Pictures are to be left out. Copy exactly the lines from the one containing "Write the bpy" to the one containing "S.cycles.sample_clamp_indirect = 4.0", both ends kept.

________________________________________

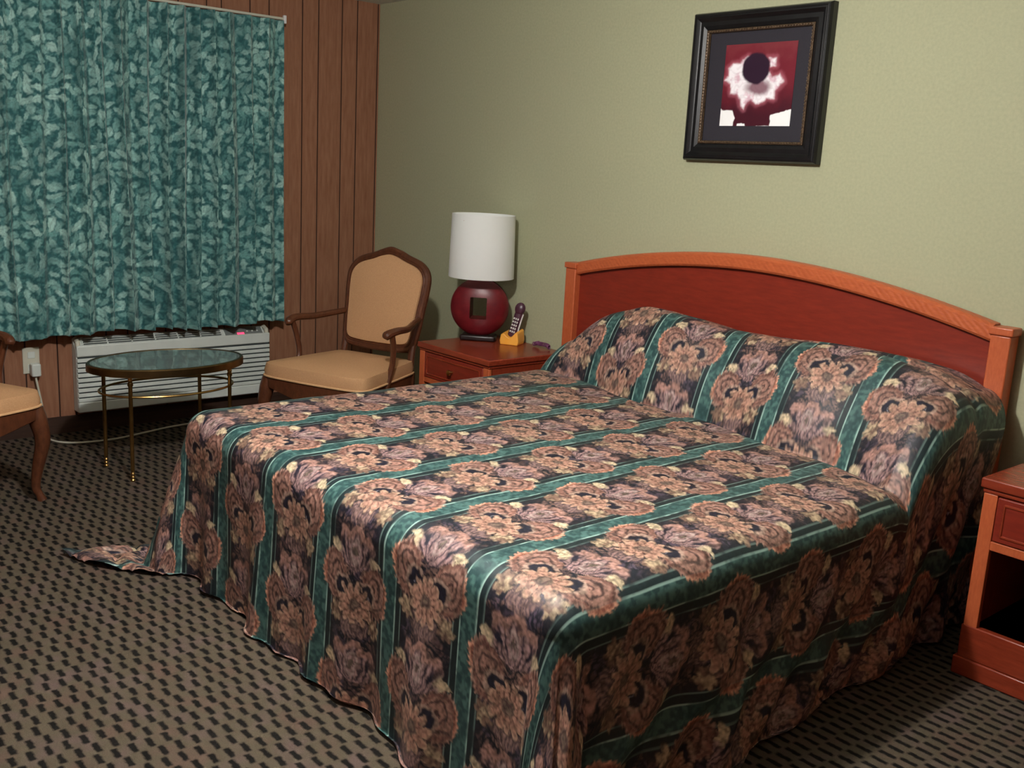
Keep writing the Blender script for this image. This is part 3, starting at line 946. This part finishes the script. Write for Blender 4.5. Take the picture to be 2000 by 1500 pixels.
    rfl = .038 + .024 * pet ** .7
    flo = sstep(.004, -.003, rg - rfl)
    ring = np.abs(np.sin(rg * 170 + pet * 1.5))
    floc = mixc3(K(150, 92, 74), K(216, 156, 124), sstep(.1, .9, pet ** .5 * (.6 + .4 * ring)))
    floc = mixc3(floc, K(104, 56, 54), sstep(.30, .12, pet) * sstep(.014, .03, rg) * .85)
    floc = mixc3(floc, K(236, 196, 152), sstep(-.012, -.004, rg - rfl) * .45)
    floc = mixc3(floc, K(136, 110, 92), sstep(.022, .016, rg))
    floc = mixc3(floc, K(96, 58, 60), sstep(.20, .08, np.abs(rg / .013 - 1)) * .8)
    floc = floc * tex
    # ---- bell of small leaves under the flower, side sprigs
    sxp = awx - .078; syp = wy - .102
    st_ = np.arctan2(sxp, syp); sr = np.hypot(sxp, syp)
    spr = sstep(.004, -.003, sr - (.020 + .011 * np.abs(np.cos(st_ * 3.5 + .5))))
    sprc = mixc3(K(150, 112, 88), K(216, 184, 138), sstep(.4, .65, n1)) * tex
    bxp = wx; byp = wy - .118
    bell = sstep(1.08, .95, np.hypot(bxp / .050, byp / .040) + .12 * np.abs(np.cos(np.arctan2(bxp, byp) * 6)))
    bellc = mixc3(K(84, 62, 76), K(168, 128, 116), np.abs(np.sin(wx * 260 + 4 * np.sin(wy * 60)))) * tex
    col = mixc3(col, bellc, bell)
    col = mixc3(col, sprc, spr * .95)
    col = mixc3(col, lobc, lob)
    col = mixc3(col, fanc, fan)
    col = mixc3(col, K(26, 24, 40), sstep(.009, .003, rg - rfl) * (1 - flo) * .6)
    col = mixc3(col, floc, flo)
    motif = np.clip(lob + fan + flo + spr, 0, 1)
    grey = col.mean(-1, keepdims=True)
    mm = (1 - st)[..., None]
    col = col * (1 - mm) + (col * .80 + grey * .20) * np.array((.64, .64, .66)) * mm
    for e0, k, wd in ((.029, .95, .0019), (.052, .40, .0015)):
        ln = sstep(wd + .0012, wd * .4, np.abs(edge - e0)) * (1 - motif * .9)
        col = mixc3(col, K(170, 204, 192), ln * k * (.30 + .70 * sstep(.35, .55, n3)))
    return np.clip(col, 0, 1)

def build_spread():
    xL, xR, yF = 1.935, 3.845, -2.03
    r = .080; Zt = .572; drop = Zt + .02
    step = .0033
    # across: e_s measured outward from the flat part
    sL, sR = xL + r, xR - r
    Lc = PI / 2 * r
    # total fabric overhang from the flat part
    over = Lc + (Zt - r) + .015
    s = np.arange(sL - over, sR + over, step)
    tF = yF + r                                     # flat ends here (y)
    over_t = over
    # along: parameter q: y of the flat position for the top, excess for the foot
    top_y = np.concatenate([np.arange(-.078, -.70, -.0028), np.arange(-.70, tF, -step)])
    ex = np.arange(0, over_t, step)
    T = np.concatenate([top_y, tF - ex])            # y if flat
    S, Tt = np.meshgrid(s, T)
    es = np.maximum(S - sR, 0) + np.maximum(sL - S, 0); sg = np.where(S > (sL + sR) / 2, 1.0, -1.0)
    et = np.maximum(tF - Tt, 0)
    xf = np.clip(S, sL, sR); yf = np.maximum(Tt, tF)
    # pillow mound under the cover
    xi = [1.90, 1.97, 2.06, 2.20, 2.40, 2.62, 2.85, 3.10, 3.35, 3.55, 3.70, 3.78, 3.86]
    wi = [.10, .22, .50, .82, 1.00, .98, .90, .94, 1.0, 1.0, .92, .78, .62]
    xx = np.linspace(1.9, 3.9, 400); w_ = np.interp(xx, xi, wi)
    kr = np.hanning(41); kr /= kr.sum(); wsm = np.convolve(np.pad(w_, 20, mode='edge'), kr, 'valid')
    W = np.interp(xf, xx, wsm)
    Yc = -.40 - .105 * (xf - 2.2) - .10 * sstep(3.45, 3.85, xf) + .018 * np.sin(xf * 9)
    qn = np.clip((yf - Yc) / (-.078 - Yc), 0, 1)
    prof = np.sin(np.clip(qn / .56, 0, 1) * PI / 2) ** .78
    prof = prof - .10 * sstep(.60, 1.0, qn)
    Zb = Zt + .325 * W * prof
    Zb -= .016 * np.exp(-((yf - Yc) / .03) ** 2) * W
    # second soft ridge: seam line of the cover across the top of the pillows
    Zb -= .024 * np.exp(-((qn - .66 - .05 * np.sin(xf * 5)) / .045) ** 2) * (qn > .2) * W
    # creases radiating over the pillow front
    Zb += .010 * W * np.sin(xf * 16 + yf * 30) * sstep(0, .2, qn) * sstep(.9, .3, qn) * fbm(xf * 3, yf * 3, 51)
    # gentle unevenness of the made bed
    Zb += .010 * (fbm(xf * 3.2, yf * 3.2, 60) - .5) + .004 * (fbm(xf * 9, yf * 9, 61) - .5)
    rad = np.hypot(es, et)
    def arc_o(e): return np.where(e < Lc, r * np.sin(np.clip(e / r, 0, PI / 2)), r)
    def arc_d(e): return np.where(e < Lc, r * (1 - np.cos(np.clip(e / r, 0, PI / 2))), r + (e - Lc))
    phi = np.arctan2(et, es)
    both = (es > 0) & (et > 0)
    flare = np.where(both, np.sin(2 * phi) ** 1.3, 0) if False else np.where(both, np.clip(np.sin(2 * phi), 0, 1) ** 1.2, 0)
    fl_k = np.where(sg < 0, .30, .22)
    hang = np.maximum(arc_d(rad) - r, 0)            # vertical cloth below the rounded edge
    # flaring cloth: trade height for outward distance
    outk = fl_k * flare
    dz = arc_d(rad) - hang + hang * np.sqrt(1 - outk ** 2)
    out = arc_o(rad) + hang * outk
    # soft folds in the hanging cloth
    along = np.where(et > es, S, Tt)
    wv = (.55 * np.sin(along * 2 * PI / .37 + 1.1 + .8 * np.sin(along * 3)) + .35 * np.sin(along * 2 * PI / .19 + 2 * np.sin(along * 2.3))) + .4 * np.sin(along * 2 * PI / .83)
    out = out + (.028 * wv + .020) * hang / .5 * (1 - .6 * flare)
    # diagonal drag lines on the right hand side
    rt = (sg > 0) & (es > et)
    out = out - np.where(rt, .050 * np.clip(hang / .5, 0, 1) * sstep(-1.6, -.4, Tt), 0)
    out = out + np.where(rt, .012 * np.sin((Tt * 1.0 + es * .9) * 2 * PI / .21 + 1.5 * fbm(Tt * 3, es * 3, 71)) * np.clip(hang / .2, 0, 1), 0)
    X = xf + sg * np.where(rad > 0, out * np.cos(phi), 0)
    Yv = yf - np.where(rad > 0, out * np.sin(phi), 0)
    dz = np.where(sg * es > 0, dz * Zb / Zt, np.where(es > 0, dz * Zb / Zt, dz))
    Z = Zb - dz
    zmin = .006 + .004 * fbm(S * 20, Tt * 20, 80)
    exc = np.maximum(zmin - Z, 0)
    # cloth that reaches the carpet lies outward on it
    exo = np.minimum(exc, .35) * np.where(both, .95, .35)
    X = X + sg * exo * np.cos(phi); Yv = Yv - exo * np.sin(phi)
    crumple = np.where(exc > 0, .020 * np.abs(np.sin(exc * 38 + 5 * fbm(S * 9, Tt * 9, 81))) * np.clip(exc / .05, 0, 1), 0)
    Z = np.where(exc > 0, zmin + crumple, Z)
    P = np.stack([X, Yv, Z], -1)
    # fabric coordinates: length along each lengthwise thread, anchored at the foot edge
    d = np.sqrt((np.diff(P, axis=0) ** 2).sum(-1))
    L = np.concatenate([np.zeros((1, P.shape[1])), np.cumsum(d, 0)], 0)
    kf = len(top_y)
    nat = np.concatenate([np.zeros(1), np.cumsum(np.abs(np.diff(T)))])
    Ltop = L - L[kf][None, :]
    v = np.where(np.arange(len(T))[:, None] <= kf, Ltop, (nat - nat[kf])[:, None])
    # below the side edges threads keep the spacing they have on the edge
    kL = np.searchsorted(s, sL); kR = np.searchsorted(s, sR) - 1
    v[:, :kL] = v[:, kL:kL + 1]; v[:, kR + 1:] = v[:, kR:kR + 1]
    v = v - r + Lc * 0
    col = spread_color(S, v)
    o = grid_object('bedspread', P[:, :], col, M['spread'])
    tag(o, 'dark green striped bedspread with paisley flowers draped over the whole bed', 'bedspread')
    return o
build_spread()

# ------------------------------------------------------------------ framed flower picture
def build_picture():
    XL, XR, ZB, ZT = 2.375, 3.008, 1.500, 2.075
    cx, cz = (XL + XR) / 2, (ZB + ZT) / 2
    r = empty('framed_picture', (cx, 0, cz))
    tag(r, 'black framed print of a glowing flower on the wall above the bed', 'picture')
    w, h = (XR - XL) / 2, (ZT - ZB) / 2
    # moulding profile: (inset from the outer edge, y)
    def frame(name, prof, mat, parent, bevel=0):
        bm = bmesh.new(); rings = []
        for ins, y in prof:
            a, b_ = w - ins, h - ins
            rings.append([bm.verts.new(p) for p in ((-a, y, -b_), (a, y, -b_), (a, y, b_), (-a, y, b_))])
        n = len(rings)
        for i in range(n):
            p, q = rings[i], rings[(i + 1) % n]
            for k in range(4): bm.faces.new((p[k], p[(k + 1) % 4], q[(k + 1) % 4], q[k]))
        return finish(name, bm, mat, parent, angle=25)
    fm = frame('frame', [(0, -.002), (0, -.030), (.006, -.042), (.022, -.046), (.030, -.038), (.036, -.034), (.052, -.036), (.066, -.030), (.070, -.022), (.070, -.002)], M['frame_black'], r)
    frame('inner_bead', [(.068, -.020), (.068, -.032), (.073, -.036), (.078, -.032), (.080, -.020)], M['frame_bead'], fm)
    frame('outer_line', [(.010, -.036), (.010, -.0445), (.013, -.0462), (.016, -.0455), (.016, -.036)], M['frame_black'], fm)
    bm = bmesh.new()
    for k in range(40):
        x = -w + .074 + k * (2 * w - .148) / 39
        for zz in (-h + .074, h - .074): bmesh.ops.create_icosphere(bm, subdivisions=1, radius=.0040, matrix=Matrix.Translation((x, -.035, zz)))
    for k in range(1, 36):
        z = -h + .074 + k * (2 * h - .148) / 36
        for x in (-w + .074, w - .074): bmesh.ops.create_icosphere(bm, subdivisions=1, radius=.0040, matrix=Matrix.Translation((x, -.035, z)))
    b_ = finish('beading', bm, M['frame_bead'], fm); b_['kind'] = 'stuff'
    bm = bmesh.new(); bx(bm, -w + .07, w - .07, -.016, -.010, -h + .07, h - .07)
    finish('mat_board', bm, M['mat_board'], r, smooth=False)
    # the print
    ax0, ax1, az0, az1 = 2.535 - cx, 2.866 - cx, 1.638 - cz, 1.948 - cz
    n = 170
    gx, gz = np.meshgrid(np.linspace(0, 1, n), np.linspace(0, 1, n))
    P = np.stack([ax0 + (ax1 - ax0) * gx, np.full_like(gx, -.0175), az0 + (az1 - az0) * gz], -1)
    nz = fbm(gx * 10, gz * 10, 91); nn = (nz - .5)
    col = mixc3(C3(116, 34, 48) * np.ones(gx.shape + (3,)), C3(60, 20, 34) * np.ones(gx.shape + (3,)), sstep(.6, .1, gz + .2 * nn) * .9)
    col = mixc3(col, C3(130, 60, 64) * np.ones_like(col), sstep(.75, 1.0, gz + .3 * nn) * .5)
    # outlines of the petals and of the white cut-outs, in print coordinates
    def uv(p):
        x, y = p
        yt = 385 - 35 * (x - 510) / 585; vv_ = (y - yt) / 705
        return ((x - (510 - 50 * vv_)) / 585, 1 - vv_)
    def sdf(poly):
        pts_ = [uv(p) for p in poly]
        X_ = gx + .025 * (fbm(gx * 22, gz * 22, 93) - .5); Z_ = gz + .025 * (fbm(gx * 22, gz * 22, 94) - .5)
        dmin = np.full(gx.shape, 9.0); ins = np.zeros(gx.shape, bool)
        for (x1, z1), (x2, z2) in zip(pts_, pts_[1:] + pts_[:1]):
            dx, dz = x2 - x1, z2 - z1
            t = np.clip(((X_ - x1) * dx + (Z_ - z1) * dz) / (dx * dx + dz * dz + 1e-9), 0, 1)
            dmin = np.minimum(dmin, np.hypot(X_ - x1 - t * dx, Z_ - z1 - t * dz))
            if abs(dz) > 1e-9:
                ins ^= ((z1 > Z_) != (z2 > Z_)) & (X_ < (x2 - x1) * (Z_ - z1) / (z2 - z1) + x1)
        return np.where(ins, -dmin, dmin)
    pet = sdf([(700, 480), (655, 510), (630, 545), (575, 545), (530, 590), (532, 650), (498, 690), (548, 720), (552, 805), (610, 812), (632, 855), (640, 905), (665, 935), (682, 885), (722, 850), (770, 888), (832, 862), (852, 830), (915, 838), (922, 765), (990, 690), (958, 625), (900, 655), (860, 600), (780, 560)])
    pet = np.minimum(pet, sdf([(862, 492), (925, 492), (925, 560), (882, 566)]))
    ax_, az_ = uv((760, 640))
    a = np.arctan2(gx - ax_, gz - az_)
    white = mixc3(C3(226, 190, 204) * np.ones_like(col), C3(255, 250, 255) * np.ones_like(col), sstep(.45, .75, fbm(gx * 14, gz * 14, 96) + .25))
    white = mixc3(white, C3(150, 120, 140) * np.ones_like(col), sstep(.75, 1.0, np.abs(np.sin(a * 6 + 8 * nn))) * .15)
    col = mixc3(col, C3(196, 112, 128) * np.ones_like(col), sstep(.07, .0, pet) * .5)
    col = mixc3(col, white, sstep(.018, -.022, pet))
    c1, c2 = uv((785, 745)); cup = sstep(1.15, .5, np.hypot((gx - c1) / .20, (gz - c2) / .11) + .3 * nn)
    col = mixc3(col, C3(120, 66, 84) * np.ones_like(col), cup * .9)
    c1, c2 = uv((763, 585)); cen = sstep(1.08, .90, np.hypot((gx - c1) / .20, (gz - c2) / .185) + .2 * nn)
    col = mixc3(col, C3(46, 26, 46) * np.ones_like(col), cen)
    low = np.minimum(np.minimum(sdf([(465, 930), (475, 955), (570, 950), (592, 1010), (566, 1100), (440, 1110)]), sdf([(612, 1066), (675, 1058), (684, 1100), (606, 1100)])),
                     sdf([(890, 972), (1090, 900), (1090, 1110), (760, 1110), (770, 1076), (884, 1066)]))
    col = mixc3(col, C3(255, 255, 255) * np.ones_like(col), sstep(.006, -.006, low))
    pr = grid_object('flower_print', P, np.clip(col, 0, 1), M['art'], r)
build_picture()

________________________________________

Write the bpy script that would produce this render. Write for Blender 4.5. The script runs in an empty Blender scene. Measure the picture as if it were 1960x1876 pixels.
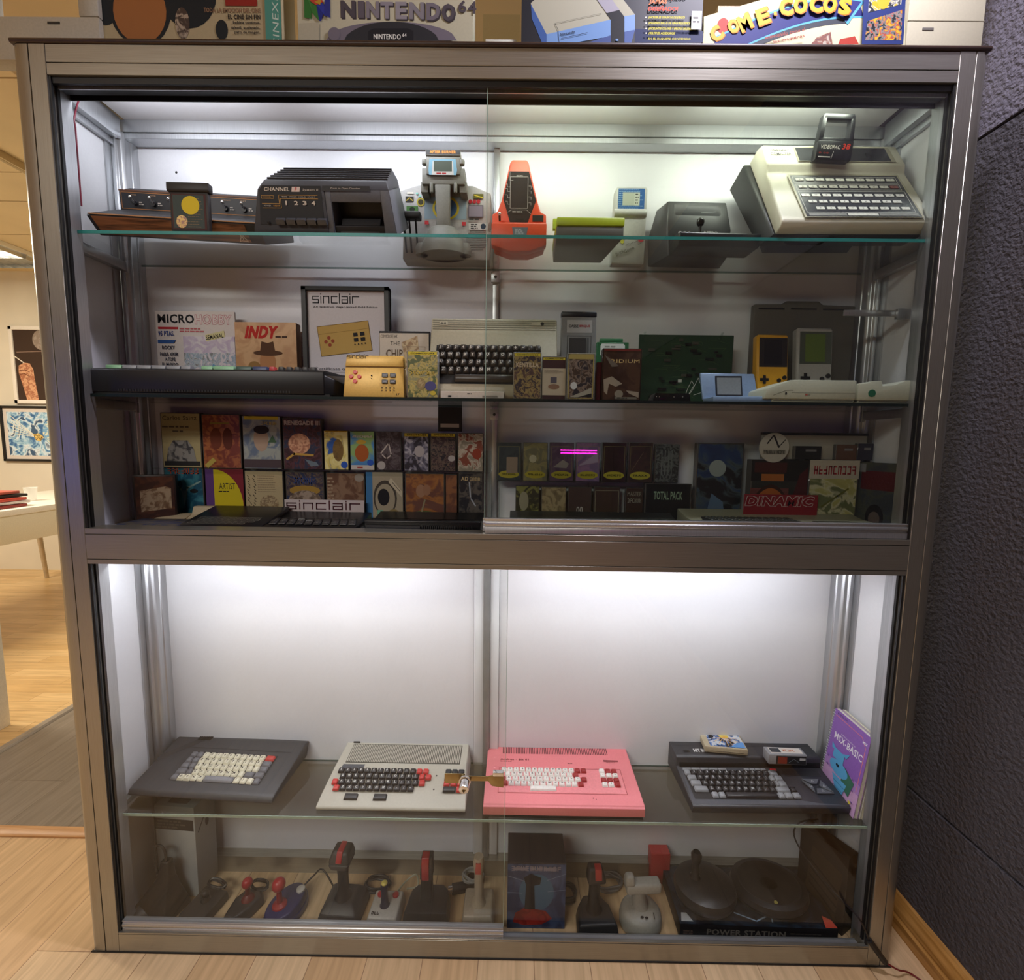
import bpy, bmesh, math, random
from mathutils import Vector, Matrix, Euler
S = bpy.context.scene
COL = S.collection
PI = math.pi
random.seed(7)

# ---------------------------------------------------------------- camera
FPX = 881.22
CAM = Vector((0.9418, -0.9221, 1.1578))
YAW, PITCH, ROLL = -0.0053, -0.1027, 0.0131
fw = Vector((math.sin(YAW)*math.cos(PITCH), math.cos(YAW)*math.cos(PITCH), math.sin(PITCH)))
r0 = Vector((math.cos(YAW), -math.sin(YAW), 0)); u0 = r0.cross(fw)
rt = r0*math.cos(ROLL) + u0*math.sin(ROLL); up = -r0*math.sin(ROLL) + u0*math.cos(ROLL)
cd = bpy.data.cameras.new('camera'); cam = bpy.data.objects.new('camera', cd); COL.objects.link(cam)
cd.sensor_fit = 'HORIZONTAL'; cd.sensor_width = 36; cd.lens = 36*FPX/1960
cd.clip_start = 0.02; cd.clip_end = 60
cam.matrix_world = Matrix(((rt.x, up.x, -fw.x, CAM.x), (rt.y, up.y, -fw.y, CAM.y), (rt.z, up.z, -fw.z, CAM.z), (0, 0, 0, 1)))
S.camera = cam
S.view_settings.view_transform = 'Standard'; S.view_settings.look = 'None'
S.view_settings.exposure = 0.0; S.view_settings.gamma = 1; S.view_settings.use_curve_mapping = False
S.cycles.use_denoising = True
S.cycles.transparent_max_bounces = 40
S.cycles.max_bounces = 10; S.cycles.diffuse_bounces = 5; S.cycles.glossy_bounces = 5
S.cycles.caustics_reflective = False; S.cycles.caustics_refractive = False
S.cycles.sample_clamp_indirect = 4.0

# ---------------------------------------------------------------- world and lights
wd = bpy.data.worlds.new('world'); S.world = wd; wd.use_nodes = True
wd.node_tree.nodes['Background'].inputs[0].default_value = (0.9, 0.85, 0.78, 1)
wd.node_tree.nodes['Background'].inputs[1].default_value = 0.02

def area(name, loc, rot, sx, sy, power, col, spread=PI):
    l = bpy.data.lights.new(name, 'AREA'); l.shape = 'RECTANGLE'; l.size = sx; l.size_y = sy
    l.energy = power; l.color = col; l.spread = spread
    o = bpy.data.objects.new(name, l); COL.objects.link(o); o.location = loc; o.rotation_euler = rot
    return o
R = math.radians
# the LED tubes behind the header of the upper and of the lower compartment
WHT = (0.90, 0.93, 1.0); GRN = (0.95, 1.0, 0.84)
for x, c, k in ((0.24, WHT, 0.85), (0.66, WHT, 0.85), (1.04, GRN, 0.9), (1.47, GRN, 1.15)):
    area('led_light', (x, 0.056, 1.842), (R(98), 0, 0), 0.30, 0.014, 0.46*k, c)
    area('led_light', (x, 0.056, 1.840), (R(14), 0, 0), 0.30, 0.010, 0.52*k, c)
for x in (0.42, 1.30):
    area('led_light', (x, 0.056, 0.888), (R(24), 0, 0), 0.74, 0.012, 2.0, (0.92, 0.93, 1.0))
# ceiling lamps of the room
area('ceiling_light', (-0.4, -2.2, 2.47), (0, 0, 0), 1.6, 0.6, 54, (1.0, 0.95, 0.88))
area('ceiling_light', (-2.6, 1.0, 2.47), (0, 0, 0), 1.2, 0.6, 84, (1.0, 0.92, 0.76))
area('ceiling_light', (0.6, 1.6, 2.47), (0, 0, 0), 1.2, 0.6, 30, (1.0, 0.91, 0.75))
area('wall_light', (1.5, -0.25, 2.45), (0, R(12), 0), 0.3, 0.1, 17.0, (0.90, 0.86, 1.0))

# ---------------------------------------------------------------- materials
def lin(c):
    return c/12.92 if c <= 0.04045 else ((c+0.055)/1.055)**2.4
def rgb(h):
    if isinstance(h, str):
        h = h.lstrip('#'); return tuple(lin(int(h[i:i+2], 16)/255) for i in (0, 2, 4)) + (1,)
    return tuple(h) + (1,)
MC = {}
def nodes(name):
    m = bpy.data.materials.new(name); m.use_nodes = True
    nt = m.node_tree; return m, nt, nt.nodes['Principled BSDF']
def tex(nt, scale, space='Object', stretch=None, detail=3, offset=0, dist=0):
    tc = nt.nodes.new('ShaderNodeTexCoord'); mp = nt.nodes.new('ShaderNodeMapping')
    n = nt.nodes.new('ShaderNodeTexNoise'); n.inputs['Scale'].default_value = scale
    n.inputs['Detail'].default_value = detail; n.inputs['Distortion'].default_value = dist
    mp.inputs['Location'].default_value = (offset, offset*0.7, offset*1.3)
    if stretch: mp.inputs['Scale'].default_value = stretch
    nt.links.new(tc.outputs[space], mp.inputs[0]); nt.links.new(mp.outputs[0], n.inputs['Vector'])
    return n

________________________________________

### Problem solution
Write the bpy script that would produce this render. Write for Blender 4.5. The script runs in an empty Blender scene. Measure the picture as if it were 1960x1876 pixels.
import bpy, bmesh, math, random
from mathutils import Vector, Matrix, Euler
S = bpy.context.scene
COL = S.collection
PI = math.pi
random.seed(7)

# ---------------------------------------------------------------- camera
FPX = 881.22
CAM = Vector((0.9418, -0.9221, 1.1578))
YAW, PITCH, ROLL = -0.0053, -0.1027, 0.0131
fw = Vector((math.sin(YAW)*math.cos(PITCH), math.cos(YAW)*math.cos(PITCH), math.sin(PITCH)))
r0 = Vector((math.cos(YAW), -math.sin(YAW), 0)); u0 = r0.cross(fw)
rt = r0*math.cos(ROLL) + u0*math.sin(ROLL); up = -r0*math.sin(ROLL) + u0*math.cos(ROLL)
cd = bpy.data.cameras.new('camera'); cam = bpy.data.objects.new('camera', cd); COL.objects.link(cam)
cd.sensor_fit = 'HORIZONTAL'; cd.sensor_width = 36; cd.lens = 36*FPX/1960
cd.clip_start = 0.02; cd.clip_end = 60
cam.matrix_world = Matrix(((rt.x, up.x, -fw.x, CAM.x), (rt.y, up.y, -fw.y, CAM.y), (rt.z, up.z, -fw.z, CAM.z), (0, 0, 0, 1)))
S.camera = cam
S.view_settings.view_transform = 'Standard'; S.view_settings.look = 'None'
S.view_settings.exposure = 0.0; S.view_settings.gamma = 1; S.view_settings.use_curve_mapping = False
S.cycles.use_denoising = True
S.cycles.transparent_max_bounces = 40
S.cycles.max_bounces = 10; S.cycles.diffuse_bounces = 5; S.cycles.glossy_bounces = 5
S.cycles.caustics_reflective = False; S.cycles.caustics_refractive = False
S.cycles.sample_clamp_indirect = 4.0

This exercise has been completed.